In a ruling that was first publicized on TCPAWorld.com, a District Court judge in Illinois has ruled that an insurance company is vicariously liable for the actions of the owners of two independent company brokerages that hired a lead generation company which placed the calls the led to this Telephone Consumer Protection Act lawsuit.
The Background: The plaintiff put his name on the defendant’s Do Not Call list before July 2020. The owners of two agencies hired a company that subcontracted with another company that placed the calls at issue — five in total.
- The two agencies were allowed to initiate their own marketing campaigns and were allowed to use non-contracted telemarketers as long as those telemarketers followed the defendant’s Do Not Call policy.
- The owner of Transfer Kings, the company hired by the two agencies, did not tell either that he had subcontracted the work out to another company, a lead generator called Atlantic Telemarketing.
- The defendant “strongly suggests” that the plaintiff entered his phone number and a pseudonym on a website that ended up being included in a list that was purchased by Transfer Kings or Atlantic Telemarketing. Whomever entered the name and phone number on the website had to consent to being contacted.
- Of the five calls, the plaintiff answered none of them, but on two occasions called the number back. The plaintiff said his name was Michael Johnson.
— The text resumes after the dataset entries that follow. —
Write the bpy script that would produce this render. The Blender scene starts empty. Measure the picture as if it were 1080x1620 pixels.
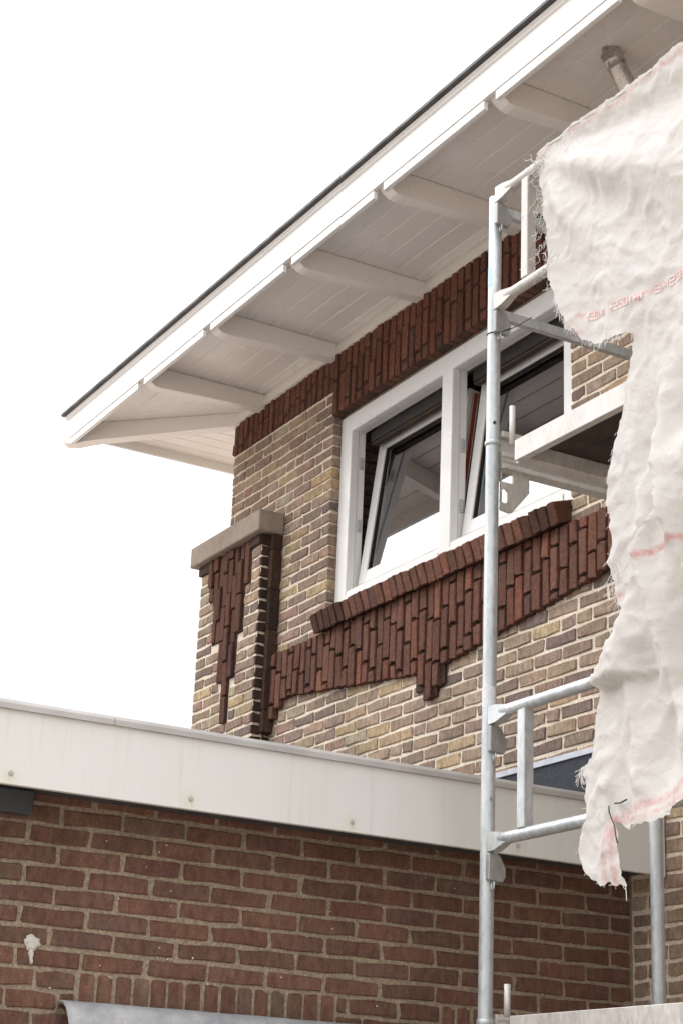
import bpy, bmesh, math, random
from mathutils import Matrix, Vector, noise
from mathutils.geometry import delaunay_2d_cdt
random.seed(11)
scene = bpy.context.scene
COL = scene.collection
R_ = math.radians

# ------------------------------------------------------------------ camera
YAW, PITCH, ROLL, FPX = R_(60.83646541), R_(19.78540171), R_(2.44329252), 2863.88
CAM = Vector((0.0, -4.46, 1.6))
fwd = Vector((-math.sin(YAW) * math.cos(PITCH), math.cos(YAW) * math.cos(PITCH), math.sin(PITCH)))
rt = fwd.cross(Vector((0, 0, 1))).normalized()
up = rt.cross(fwd)
cr, sr = math.cos(ROLL), math.sin(ROLL)
RT, UP = cr * rt + sr * up, -sr * rt + cr * up
cam_d = bpy.data.cameras.new('camera')
cam = bpy.data.objects.new('camera', cam_d)
COL.objects.link(cam)
cam.matrix_world = Matrix(((RT.x, UP.x, -fwd.x, CAM.x), (RT.y, UP.y, -fwd.y, CAM.y), (RT.z, UP.z, -fwd.z, CAM.z), (0, 0, 0, 1)))
cam_d.sensor_fit = 'VERTICAL'
cam_d.sensor_height = 36.0
cam_d.lens = 36.0 * FPX / 1620.0
cam_d.clip_start, cam_d.clip_end = 0.05, 1000.0
scene.camera = cam

# ------------------------------------------------------------------ sky and sun (bright overcast)
SUN_EL = R_(42)          # sun behind the camera, high, soft
world = bpy.data.worlds.new('World')
scene.world = world
world.use_nodes = True
wn, wl = world.node_tree.nodes, world.node_tree.links
wn.clear()
sky = wn.new('ShaderNodeTexSky'); sky.sky_type = 'NISHITA'; sky.sun_disc = False
sky.sun_elevation = SUN_EL; sky.sun_rotation = R_(224); sky.air_density = 1.0; sky.dust_density = 3.0
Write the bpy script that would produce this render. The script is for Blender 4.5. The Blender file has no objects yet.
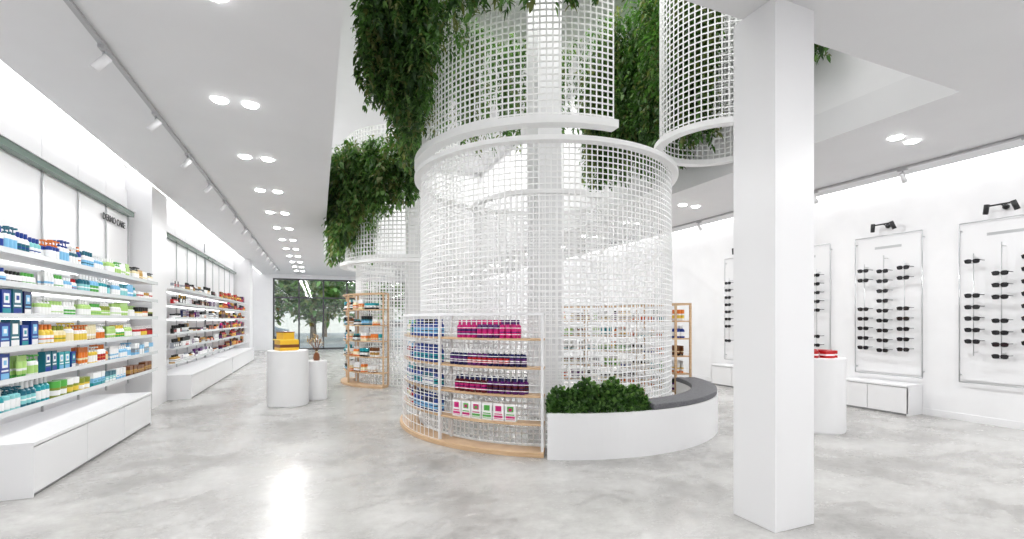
import bpy, math, random
from mathutils import Vector, Matrix
random.seed(7)
R=random.random
U=random.uniform
scene=bpy.context.scene
scene.view_settings.view_transform='Standard'
scene.view_settings.look='None'
scene.view_settings.exposure=0.10

# ------------------------------------------------------------ materials
MC={}
def mat(name,col,rough=0.5,metal=0.0,emit=None,es=0.0,spec=None):
    if name in MC: return MC[name]
    m=bpy.data.materials.new(name); m.use_nodes=True
    b=m.node_tree.nodes['Principled BSDF']
    b.inputs['Base Color'].default_value=(*col,1)
    b.inputs['Roughness'].default_value=rough
    b.inputs['Metallic'].default_value=metal
    if emit:
        b.inputs['Emission Color'].default_value=(*emit,1)
        b.inputs['Emission Strength'].default_value=es
    MC[name]=m; return m
def noise_mat(name,c1,c2,scale,rough=(0.4,0.6),bump=0.0,stretch=(1,1,1),detail=6):
    if name in MC: return MC[name]
    m=bpy.data.materials.new(name); m.use_nodes=True
    nt=m.node_tree; b=nt.nodes['Principled BSDF']
    tc=nt.nodes.new('ShaderNodeTexCoord'); mp=nt.nodes.new('ShaderNodeMapping')
    mp.inputs['Scale'].default_value=stretch
    n=nt.nodes.new('ShaderNodeTexNoise'); n.inputs['Scale'].default_value=scale; n.inputs['Detail'].default_value=detail
    cr=nt.nodes.new('ShaderNodeValToRGB')
    cr.color_ramp.elements[0].position=0.32; cr.color_ramp.elements[1].position=0.68
    cr.color_ramp.elements[0].color=(*c1,1); cr.color_ramp.elements[1].color=(*c2,1)
    nt.links.new(tc.outputs['Object'],mp.inputs['Vector']); nt.links.new(mp.outputs['Vector'],n.inputs['Vector'])
    nt.links.new(n.outputs['Fac'],cr.inputs['Fac']); nt.links.new(cr.outputs['Color'],b.inputs['Base Color'])
    mr=nt.nodes.new('ShaderNodeMapRange'); mr.inputs['To Min'].default_value=rough[0]; mr.inputs['To Max'].default_value=rough[1]
    nt.links.new(n.outputs['Fac'],mr.inputs['Value']); nt.links.new(mr.outputs['Result'],b.inputs['Roughness'])
    if bump:
        bp=nt.nodes.new('ShaderNodeBump'); bp.inputs['Strength'].default_value=bump
        nt.links.new(n.outputs['Fac'],bp.inputs['Height']); nt.links.new(bp.outputs['Normal'],b.inputs['Normal'])
    MC[name]=m; return m

M_wall=noise_mat('wall_paint',(0.78,0.78,0.79),(0.81,0.81,0.82),3,(0.5,0.6))
M_ceil=noise_mat('ceiling_paint',(0.74,0.74,0.75),(0.76,0.76,0.77),2,(0.6,0.7))
M_white=mat('white_lacquer',(0.79,0.79,0.80),0.3)
M_net=mat('net_white_powdercoat',(0.90,0.90,0.90),0.45)
M_track=mat('track_grey',(0.42,0.42,0.43),0.4)
M_grey=mat('seam_grey',(0.35,0.35,0.36),0.5)
M_black=mat('black_metal',(0.015,0.015,0.017),0.4)
M_dark=mat('dark_frame',(0.06,0.06,0.065),0.4)
M_metal=mat('brushed_steel',(0.55,0.56,0.57),0.3,0.9)
M_wood=noise_mat('birch_wood',(0.53,0.34,0.19),(0.67,0.47,0.29),6,(0.4,0.5),0.02,(1,1,9))
M_cush=noise_mat('grey_felt',(0.10,0.10,0.11),(0.17,0.17,0.18),60,(0.9,0.95),0.1)
M_soil=noise_mat('potting_soil',(0.03,0.02,0.012),(0.07,0.045,0.03),20,(0.9,1.0),0.2)
M_hdr=mat('green_glass_header',(0.15,0.22,0.18),0.2)
M_led=mat('led_diffuser',(1,1,1),0.5,0,(1,1,1),25.0)
M_lens=mat('sunglass_lens',(0.01,0.01,0.012),0.12)
M_accent=mat('acrylic_edge',(0.72,0.74,0.75),0.15)

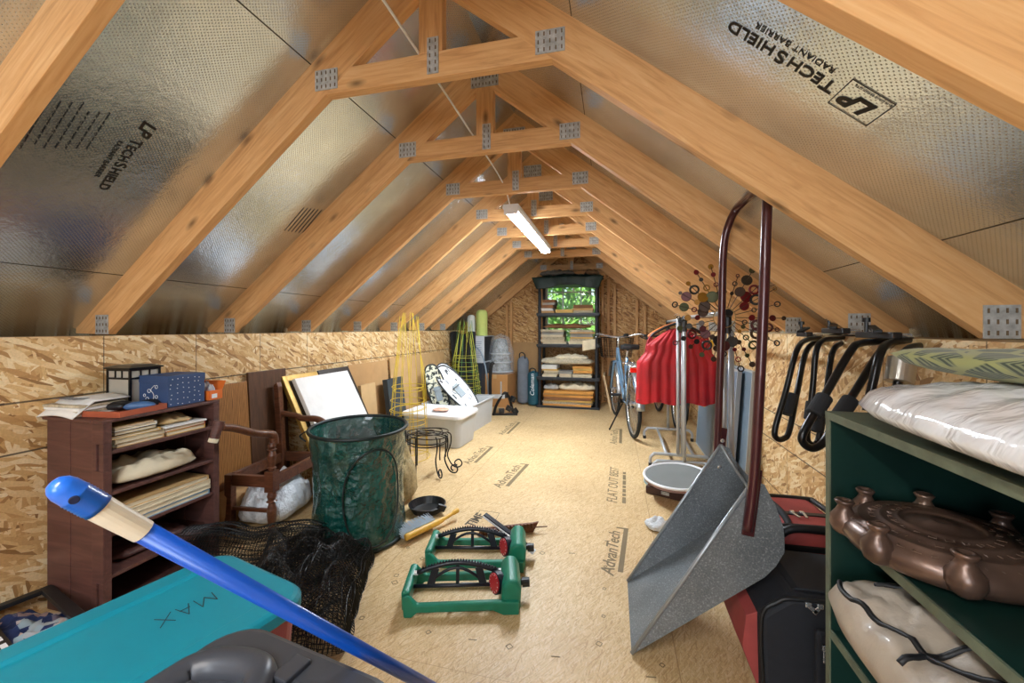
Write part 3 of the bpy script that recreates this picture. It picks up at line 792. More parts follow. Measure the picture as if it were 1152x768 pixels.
# --- black garden netting
net_m = M('black netting', (14, 15, 17), .45, var=.2)
def crumple_net(name, label, loc, rz, f, nu, nv, th):
    b = MB(); b.grid(nu, nv, f); o = b.build(name, net_m); o.location = loc; o.rotation_euler = (0, 0, rz)
    q = o.modifiers.new('w', 'WIREFRAME'); q.thickness = th; q.use_replace = True; q.use_even_offset = False
    tag(o, label, 'netting', 'black garden netting'); return o
def roll(u, v):
    a = v*2*PI*2.4; r = .045+.04*v+.010*MN.noise(Vector((u*5, v*5, 1)))
    return Vector(((u-.5)*.60, r*1.15*math.cos(a), .10+r*math.sin(a)*.95+.03*MN.noise(Vector((u*3, 7, 2)))))
crumple_net('garden_netting', 'rolled black plastic netting lying in front of the crate and chair', (-1.60, 1.52, .015), R(16), roll, 44, 46, .0034)
def layer(k, q):
    def f(u, v):
        x = (u-.5)*.44; y = (v-.5)*.60
        e = max(0, 1-(2*u-1)**4)**.5*max(0, 1-(2*v-1)**4)**.5
        n1 = MN.noise(Vector((u*4+k, v*4, 3))); n2 = MN.noise(Vector((u*4, v*4+k, 9)))
        return Vector((x+.035*n1, y+.035*n2, .010+q*e*(1+.7*MN.noise(Vector((u*5, v*5, 4+k*2.7))))))
    return f
b = MB()
for k, q in enumerate((.19, .14, .09, .045)): b.grid(34, 44, layer(k, q))
o = b.build('garden_netting', net_m); o.location = (-1.20, 1.37, .004); o.rotation_euler = (0, 0, R(24))
q = o.modifiers.new('w', 'WIREFRAME'); q.thickness = .0034; q.use_replace = True; q.use_even_offset = False
tag(o, 'crumpled heap of black plastic netting in front of the green hamper', 'netting', 'black garden netting')
# --- pop-up garden hamper
HX, HY, HR, HH = -1.315, 1.90, .245, .575
hm = NT('green crinkled poly'); hv = hm.tc.outputs['Object']
hf = hm.noise(hv, 7, 3); hm.set(Base_Color=hm.ramp(hm.noise(hv, 3.0, 3), [(.3, lin((10, 60, 54))), (.7, lin((20, 92, 84)))]), Roughness=.12, Coat_Weight=.8, Alpha=.96)
vc = hm.n.new('ShaderNodeTexVoronoi'); vc.inputs['Scale'].default_value = 15; hm.link(hm.mapping(hv, (1, 1, .55), (.3, .2, 0)), vc.inputs['Vector'])
hm.bump(hm.math('ADD', hm.math('MULTIPLY', vc.outputs['Distance'], 1.0), hm.noise(hv, 30, 4)), .9, .03); hm = hm.m
trimm = M('dark seam tape', (18, 34, 34), .5)
Hm = thing('garden_hamper', 'round green pop-up garden hamper standing open behind the netting', 'hamper', (HX, HY, 0), R(-10))
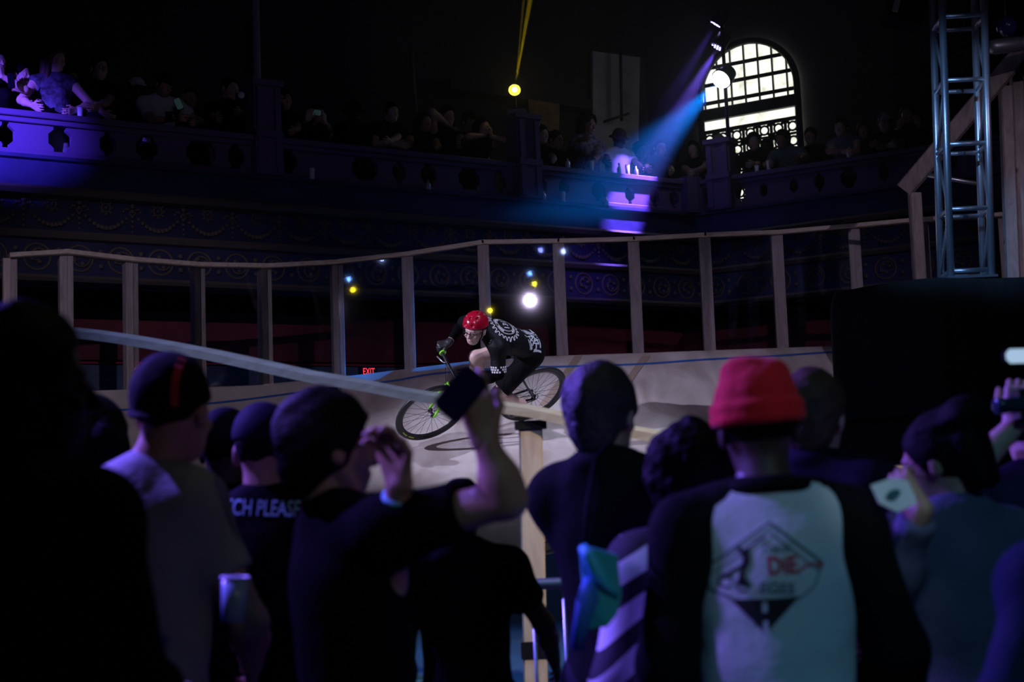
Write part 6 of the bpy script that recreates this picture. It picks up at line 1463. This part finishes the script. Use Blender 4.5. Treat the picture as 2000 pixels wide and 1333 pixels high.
# exit sign below the balcony, seen through the clear panels
es = P(718, 727, 15.2); eo = empty('exit_sign', es); tag(eo, 'glowing red EXIT sign low behind the track fence', 'sign')
d_ = (rC-rA)/np.linalg.norm(rC-rA); dx = np.array([*d_, 0]); nx = np.array([*nL, 0])
mb = MB(); mb.box(es, (.20, .05, .12), np.stack([dx, nx, z3], 1)); wpart(mb, 'sign_box', MAT['black_plastic'], eo)
mb_ = text_on('EXIT', lambda x, y: es+dx*x+z3*y+nx*.028, .10, emit_mat('exit_red', (1.0, .04, .06), 1.6), 'sign_letters', None, sx=.70, bold=.001, sub=0)
mb_.parent = eo; mb_.matrix_parent_inverse = Matrix.Translation(eo.location).inverted()
mb = MB(); mb.box(es-nx*.06, (.03, .08, .03), np.stack([dx, nx, z3], 1)); wpart(mb, 'bracket', MAT['black_plastic'], eo)
# speaker cabinets / rigging at upper right
sp = empty('loudspeaker', P(1768, 20, 13.0)); tag(sp, 'dark hung loudspeaker with a pale side at the top right', 'loudspeaker')
mb = MB(); mb.box(P(1772, 0, 13.0), (.32, .3, .5), rotm((0, 1, 0), .3)); wpart(mb, 'cabinet', MAT['black_plastic'], sp); mb = MB(); mb.box(P(1755, -8, 12.82), (.05, .04, .30), rotm((0, 1, 0), .3)); wpart(mb, 'side_panel', mat('tan_panel', (.3, .24, .18), .7), sp)
mb = MB(); mb.tube([P(1772, -40, 13.0), P(1772, -40, 13.0)+z3*2], .02, 8); wpart(mb, 'hanger', MAT['black_plastic'], sp)
# ------------------------------------------------------------------ groups of repeats
for o in scene.objects:
    if o.parent or 'category' not in o: continue
    c = o['category']; z = o.location.z
    if c == 'person' and 'cyclist' not in o['label']: o['group'] = 'spectators on the balcony' if z > 3 else 'spectators standing beside the track'
    if c in ('cup', 'bottle') and z > 3: o['group'] = 'drinks on the balcony rail and ledge'
    if c == 'stage light': o['group'] = 'stage lights above the balcony corner'
    if c == 'balustrade': o['group'] = 'balcony balustrades'
    if c == 'draped block': o['group'] = 'stacked black draped blocks'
- The plaintiff admitted to using pseudonyms as a means of getting information about who was calling to get the calls to stop.
The Ruling: The defendant was unable to submit evidence to prove how it came to possess the plaintiff’s phone number, which means it could not disprove the plaintiff’s argument that he never gave written consent to be contacted, ruled Judge Joan B. Gottschall of the District Court for the Northern District of Illinois.
- Judge Gottschall then went into detail explaining why the defendant should be held vicariously liable for the calls in question.
- “Accordingly, the undisputed material summary judgment evidence establishes that: (1) Gilmond and Fleming were Allstate’s agents with actual authority to hire telemarketing vendors and appoint them as subagents; (2) they appointed Transfer Kings as a subagent; and (3) Transfer Kings appointed Atlantic as its subagent,” she wrote.